== DATASET EXCERPT ==

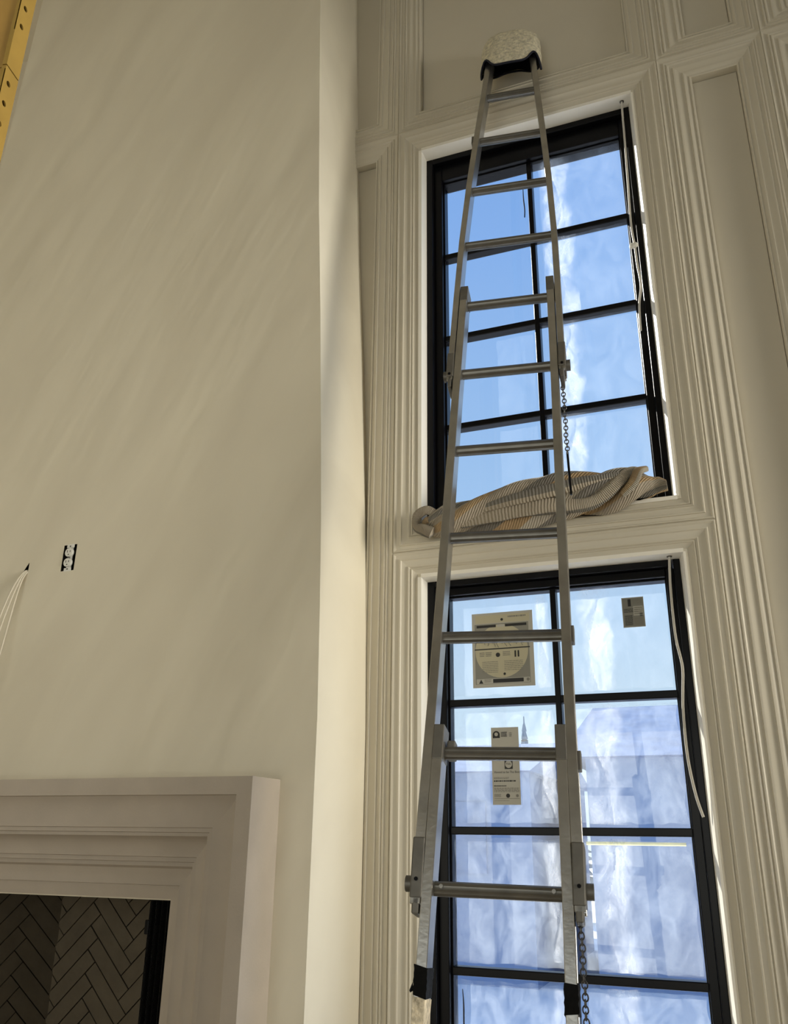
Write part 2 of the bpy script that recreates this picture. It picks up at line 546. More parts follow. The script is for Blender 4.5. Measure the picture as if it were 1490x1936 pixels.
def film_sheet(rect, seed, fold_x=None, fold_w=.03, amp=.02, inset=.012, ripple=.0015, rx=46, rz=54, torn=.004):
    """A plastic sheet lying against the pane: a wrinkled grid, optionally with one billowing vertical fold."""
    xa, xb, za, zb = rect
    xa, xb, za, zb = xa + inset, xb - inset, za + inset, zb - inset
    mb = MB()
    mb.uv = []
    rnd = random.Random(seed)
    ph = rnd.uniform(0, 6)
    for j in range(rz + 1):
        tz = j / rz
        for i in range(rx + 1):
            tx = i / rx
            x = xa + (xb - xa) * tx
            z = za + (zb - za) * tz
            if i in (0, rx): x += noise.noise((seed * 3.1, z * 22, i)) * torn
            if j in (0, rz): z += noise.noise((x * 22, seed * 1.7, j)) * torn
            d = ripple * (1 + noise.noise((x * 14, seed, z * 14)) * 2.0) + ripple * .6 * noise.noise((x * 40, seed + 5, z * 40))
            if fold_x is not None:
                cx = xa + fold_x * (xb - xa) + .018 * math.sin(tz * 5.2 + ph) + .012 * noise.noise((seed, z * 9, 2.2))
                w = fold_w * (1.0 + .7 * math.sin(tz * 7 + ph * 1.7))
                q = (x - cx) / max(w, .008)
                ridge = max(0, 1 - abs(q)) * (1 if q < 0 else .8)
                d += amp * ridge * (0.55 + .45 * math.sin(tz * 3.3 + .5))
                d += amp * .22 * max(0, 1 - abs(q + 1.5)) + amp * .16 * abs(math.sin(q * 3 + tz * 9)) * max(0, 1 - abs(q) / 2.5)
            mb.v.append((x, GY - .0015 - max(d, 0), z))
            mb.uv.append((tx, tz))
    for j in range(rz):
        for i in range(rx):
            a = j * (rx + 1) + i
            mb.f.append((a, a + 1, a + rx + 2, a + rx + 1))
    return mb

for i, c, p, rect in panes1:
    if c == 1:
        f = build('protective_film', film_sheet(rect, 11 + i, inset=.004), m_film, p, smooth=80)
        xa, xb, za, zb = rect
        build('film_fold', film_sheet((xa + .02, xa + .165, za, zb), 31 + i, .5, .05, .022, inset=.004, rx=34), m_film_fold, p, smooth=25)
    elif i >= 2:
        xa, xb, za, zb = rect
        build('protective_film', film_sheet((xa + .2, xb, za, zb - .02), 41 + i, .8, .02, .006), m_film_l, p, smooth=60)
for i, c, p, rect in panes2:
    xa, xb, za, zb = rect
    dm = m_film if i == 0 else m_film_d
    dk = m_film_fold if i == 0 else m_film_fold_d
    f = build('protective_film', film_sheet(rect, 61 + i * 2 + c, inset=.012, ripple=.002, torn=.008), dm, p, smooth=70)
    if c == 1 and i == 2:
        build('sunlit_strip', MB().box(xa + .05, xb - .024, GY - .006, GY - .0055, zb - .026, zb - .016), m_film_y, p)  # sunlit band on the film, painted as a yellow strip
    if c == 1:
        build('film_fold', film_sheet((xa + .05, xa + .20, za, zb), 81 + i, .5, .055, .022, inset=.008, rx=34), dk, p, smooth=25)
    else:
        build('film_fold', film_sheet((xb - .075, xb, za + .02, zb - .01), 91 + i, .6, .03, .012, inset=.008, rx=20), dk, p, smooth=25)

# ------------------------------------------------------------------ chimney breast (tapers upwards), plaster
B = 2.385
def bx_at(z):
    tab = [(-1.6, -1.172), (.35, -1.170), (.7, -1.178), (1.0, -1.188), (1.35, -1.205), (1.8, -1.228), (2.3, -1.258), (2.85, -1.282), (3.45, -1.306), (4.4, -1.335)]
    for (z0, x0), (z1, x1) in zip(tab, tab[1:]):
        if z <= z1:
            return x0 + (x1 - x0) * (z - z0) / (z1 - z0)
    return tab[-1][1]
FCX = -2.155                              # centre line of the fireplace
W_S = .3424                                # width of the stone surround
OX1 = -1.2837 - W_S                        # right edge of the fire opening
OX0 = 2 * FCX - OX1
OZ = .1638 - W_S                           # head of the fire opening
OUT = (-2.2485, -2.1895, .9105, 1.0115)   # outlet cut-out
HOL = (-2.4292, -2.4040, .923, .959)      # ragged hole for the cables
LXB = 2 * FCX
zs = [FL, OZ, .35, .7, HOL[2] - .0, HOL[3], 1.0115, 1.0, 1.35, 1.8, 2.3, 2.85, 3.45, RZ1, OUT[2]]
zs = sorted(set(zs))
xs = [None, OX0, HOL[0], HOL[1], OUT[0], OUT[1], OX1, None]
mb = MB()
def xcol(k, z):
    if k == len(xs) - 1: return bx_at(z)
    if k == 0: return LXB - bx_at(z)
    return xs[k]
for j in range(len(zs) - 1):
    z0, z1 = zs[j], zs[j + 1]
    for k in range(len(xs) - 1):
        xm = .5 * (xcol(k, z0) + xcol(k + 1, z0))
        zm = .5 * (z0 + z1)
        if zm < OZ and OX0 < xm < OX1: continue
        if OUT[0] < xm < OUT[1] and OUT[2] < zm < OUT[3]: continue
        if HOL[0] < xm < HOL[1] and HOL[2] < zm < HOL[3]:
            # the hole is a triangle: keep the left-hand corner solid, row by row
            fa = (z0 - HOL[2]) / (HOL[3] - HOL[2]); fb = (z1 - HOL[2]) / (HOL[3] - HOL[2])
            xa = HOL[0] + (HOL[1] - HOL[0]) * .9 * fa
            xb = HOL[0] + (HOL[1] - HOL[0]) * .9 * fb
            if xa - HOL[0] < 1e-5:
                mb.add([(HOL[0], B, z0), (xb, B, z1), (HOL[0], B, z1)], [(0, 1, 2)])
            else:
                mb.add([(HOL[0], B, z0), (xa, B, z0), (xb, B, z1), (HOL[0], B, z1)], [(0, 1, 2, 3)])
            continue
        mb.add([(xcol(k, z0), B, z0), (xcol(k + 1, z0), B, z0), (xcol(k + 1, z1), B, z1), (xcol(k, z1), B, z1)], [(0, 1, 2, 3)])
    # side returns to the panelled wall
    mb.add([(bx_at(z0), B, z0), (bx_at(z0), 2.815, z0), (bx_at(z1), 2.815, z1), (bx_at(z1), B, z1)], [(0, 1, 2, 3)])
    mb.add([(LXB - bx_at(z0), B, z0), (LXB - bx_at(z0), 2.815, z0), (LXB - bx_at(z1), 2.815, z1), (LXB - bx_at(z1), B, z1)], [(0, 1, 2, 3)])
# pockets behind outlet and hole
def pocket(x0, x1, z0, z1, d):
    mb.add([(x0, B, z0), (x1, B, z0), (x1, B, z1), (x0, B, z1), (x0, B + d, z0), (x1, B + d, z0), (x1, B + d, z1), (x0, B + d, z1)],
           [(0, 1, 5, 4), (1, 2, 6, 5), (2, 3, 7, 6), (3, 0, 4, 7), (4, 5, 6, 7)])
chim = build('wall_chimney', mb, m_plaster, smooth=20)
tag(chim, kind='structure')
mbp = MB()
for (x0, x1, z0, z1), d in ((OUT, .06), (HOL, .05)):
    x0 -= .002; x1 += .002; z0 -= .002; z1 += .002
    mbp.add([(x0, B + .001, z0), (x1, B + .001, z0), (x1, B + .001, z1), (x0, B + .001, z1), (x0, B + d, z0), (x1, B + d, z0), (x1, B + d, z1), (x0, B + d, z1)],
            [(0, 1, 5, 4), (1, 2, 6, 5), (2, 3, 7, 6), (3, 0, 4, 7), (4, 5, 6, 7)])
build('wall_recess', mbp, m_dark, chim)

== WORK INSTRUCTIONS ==
Set down all the data again exactly as above, pictures excluded.

== RESPONSE TO THIS EXERCISE ==
Write part 2 of the bpy script that recreates this picture. It picks up at line 546. More parts follow. The script is for Blender 4.5. Measure the picture as if it were 1490x1936 pixels.
def film_sheet(rect, seed, fold_x=None, fold_w=.03, amp=.02, inset=.012, ripple=.0015, rx=46, rz=54, torn=.004):
    """A plastic sheet lying against the pane: a wrinkled grid, optionally with one billowing vertical fold."""
    xa, xb, za, zb = rect
    xa, xb, za, zb = xa + inset, xb - inset, za + inset, zb - inset
    mb = MB()
    mb.uv = []
    rnd = random.Random(seed)
    ph = rnd.uniform(0, 6)
    for j in range(rz + 1):
        tz = j / rz
        for i in range(rx + 1):
            tx = i / rx
            x = xa + (xb - xa) * tx
            z = za + (zb - za) * tz
            if i in (0, rx): x += noise.noise((seed * 3.1, z * 22, i)) * torn
            if j in (0, rz): z += noise.noise((x * 22, seed * 1.7, j)) * torn
            d = ripple * (1 + noise.noise((x * 14, seed, z * 14)) * 2.0) + ripple * .6 * noise.noise((x * 40, seed + 5, z * 40))
            if fold_x is not None:
                cx = xa + fold_x * (xb - xa) + .018 * math.sin(tz * 5.2 + ph) + .012 * noise.noise((seed, z * 9, 2.2))
                w = fold_w * (1.0 + .7 * math.sin(tz * 7 + ph * 1.7))
                q = (x - cx) / max(w, .008)
                ridge = max(0, 1 - abs(q)) * (1 if q < 0 else .8)
                d += amp * ridge * (0.55 + .45 * math.sin(tz * 3.3 + .5))
                d += amp * .22 * max(0, 1 - abs(q + 1.5)) + amp * .16 * abs(math.sin(q * 3 + tz * 9)) * max(0, 1 - abs(q) / 2.5)
            mb.v.append((x, GY - .0015 - max(d, 0), z))
            mb.uv.append((tx, tz))
    for j in range(rz):
        for i in range(rx):
            a = j * (rx + 1) + i
            mb.f.append((a, a + 1, a + rx + 2, a + rx + 1))
    return mb

for i, c, p, rect in panes1:
    if c == 1:
        f = build('protective_film', film_sheet(rect, 11 + i, inset=.004), m_film, p, smooth=80)
        xa, xb, za, zb = rect
        build('film_fold', film_sheet((xa + .02, xa + .165, za, zb), 31 + i, .5, .05, .022, inset=.004, rx=34), m_film_fold, p, smooth=25)
    elif i >= 2:
        xa, xb, za, zb = rect
        build('protective_film', film_sheet((xa + .2, xb, za, zb - .02), 41 + i, .8, .02, .006), m_film_l, p, smooth=60)
for i, c, p, rect in panes2:
    xa, xb, za, zb = rect
    dm = m_film if i == 0 else m_film_d
    dk = m_film_fold if i == 0 else m_film_fold_d
    f = build('protective_film', film_sheet(rect, 61 + i * 2 + c, inset=.012, ripple=.002, torn=.008), dm, p, smooth=70)
    if c == 1 and i == 2:
        build('sunlit_strip', MB().box(xa + .05, xb - .024, GY - .006, GY - .0055, zb - .026, zb - .016), m_film_y, p)  # sunlit band on the film, painted as a yellow strip
    if c == 1:
        build('film_fold', film_sheet((xa + .05, xa + .20, za, zb), 81 + i, .5, .055, .022, inset=.008, rx=34), dk, p, smooth=25)
    else:
        build('film_fold', film_sheet((xb - .075, xb, za + .02, zb - .01), 91 + i, .6, .03, .012, inset=.008, rx=20), dk, p, smooth=25)

# ------------------------------------------------------------------ chimney breast (tapers upwards), plaster
B = 2.385
def bx_at(z):
    tab = [(-1.6, -1.172), (.35, -1.170), (.7, -1.178), (1.0, -1.188), (1.35, -1.205), (1.8, -1.228), (2.3, -1.258), (2.85, -1.282), (3.45, -1.306), (4.4, -1.335)]
    for (z0, x0), (z1, x1) in zip(tab, tab[1:]):
        if z <= z1:
            return x0 + (x1 - x0) * (z - z0) / (z1 - z0)
    return tab[-1][1]
FCX = -2.155                              # centre line of the fireplace
W_S = .3424                                # width of the stone surround
OX1 = -1.2837 - W_S                        # right edge of the fire opening
OX0 = 2 * FCX - OX1
OZ = .1638 - W_S                           # head of the fire opening
OUT = (-2.2485, -2.1895, .9105, 1.0115)   # outlet cut-out
HOL = (-2.4292, -2.4040, .923, .959)      # ragged hole for the cables
LXB = 2 * FCX
zs = [FL, OZ, .35, .7, HOL[2] - .0, HOL[3], 1.0115, 1.0, 1.35, 1.8, 2.3, 2.85, 3.45, RZ1, OUT[2]]
zs = sorted(set(zs))
xs = [None, OX0, HOL[0], HOL[1], OUT[0], OUT[1], OX1, None]
mb = MB()
def xcol(k, z):
    if k == len(xs) - 1: return bx_at(z)
    if k == 0: return LXB - bx_at(z)
    return xs[k]
for j in range(len(zs) - 1):
    z0, z1 = zs[j], zs[j + 1]
    for k in range(len(xs) - 1):
        xm = .5 * (xcol(k, z0) + xcol(k + 1, z0))
        zm = .5 * (z0 + z1)
        if zm < OZ and OX0 < xm < OX1: continue
        if OUT[0] < xm < OUT[1] and OUT[2] < zm < OUT[3]: continue
        if HOL[0] < xm < HOL[1] and HOL[2] < zm < HOL[3]:
            # the hole is a triangle: keep the left-hand corner solid, row by row
            fa = (z0 - HOL[2]) / (HOL[3] - HOL[2]); fb = (z1 - HOL[2]) / (HOL[3] - HOL[2])
            xa = HOL[0] + (HOL[1] - HOL[0]) * .9 * fa
            xb = HOL[0] + (HOL[1] - HOL[0]) * .9 * fb
            if xa - HOL[0] < 1e-5:
                mb.add([(HOL[0], B, z0), (xb, B, z1), (HOL[0], B, z1)], [(0, 1, 2)])
            else:
                mb.add([(HOL[0], B, z0), (xa, B, z0), (xb, B, z1), (HOL[0], B, z1)], [(0, 1, 2, 3)])
            continue
        mb.add([(xcol(k, z0), B, z0), (xcol(k + 1, z0), B, z0), (xcol(k + 1, z1), B, z1), (xcol(k, z1), B, z1)], [(0, 1, 2, 3)])
    # side returns to the panelled wall
    mb.add([(bx_at(z0), B, z0), (bx_at(z0), 2.815, z0), (bx_at(z1), 2.815, z1), (bx_at(z1), B, z1)], [(0, 1, 2, 3)])
    mb.add([(LXB - bx_at(z0), B, z0), (LXB - bx_at(z0), 2.815, z0), (LXB - bx_at(z1), 2.815, z1), (LXB - bx_at(z1), B, z1)], [(0, 1, 2, 3)])
# pockets behind outlet and hole
def pocket(x0, x1, z0, z1, d):
    mb.add([(x0, B, z0), (x1, B, z0), (x1, B, z1), (x0, B, z1), (x0, B + d, z0), (x1, B + d, z0), (x1, B + d, z1), (x0, B + d, z1)],
           [(0, 1, 5, 4), (1, 2, 6, 5), (2, 3, 7, 6), (3, 0, 4, 7), (4, 5, 6, 7)])
chim = build('wall_chimney', mb, m_plaster, smooth=20)
tag(chim, kind='structure')
mbp = MB()
for (x0, x1, z0, z1), d in ((OUT, .06), (HOL, .05)):
    x0 -= .002; x1 += .002; z0 -= .002; z1 += .002
    mbp.add([(x0, B + .001, z0), (x1, B + .001, z0), (x1, B + .001, z1), (x0, B + .001, z1), (x0, B + d, z0), (x1, B + d, z0), (x1, B + d, z1), (x0, B + d, z1)],
            [(0, 1, 5, 4), (1, 2, 6, 5), (2, 3, 7, 6), (3, 0, 4, 7), (4, 5, 6, 7)])
build('wall_recess', mbp, m_dark, chim)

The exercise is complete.